Although less clearly defined by geography than the other natural territories of western Europe (such as Italy, the Spanish peninsula, France or Britain), the area broadly identified as Germany has clear boundaries on three sides - the Baltic to the north, the Rhine to the west, the Alps or the Danube to the south. Only to the east is there no natural border (a fact which has caused much strife and confusion in European history).

The region becomes associated with the name Germany in the 1st century BC, when the conquest of Gaul makes the Romans aware for the first time that there is an ethnic and linguistic distinction between the Celts (or Gauls) and their aggressive neighbours, the Germans.

Celts, Germans and Romans: 2nd - 1st century BC

The Celts themselves, in earlier centuries, have moved westwards from Germany, crossing the Rhine into France and pushing ahead of them the previous neolithic inhabitants of these regions. More recently the Celts have been subjected to the same westward pressure from various Germanic tribes. The intruders are identified as a group by their closely related languages, defined as the Germanic or Teutonic subdivision of Indo-European language.

From the 2nd century BC the Germans exert increasing pressure on the Roman empire. The reign of Augustus Caesar sees a trial of strength between the empire and the tribes, leading to an uneasy balance of power.

The region in which Augustus makes the most effort to extend the empire is beyond the Alps into Germany. By 14 BC the German tribes are subdued up to the Danube. In the next five years Roman legions push forward to the Elbe. But this further border proves impossible to hold. In AD 9 Arminius, a German chieftain of great military skill, destroys three Roman legions in the Teutoburg Forest.

The Romans pull back (though they return briefly to avenge what seems a shameful defeat). The conclusion, bequeathed by Augustus to his successors, is that the Roman empire has some natural boundaries; to the north these are the Rhine and the Danube.

German and Roman Europe: from the 5th century

The Germanic tribes continue to raid, often deep into the empire. But their base remains north of the Rhine and Danube until the 5th century - when the Visigoths, Ostrogoths, Vandals, Burgundians and Franks move in vast migrations through Italy, France and Spain.

Their presence becomes part of the history of these regions. France and Spain - prosperous and stable parts of the Roman empire - have becomes almost as Romanized as Italy itself. Culturally they are strong enough to absorb their new Germanic masters, as is revealed by the boundary line of Europe's languages. French, Spanish, Portuguese and Italian are known as the Romance languages because they share a Roman, or Latin, origin.

Northern Europe, by contrast, speaks Germanic languages. Scandinavia does so because it is the region from which the German tribes migrate southwards.
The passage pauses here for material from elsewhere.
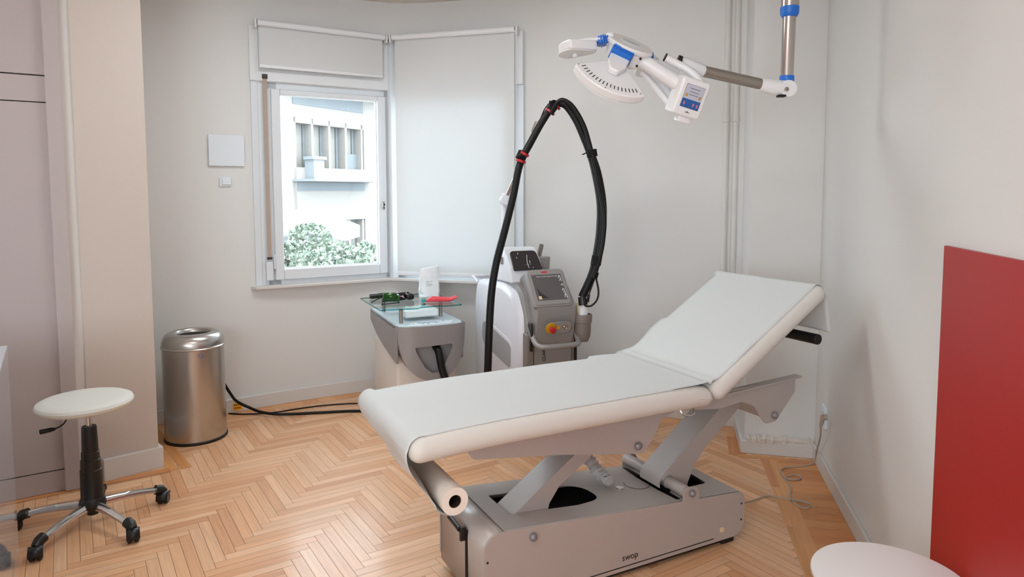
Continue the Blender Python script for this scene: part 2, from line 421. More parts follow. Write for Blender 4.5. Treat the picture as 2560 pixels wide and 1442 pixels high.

Britain does so because tribes invading from the 5th century (Angles and Saxons) are able to dominate a culture less fully Romanized than Gaul. And Germany, with the Netherlands, does so because here the tribes are relatively unaffected by Roman influence - secure in a region which Tacitus describes as 'covered either by bristling forests or by foul swamps'.

By the same token the tribes in the German heartland are backward. For the first few centuries of the post-Roman era they are no match for the more sophisticated Franks, who have established themselves in Gaul.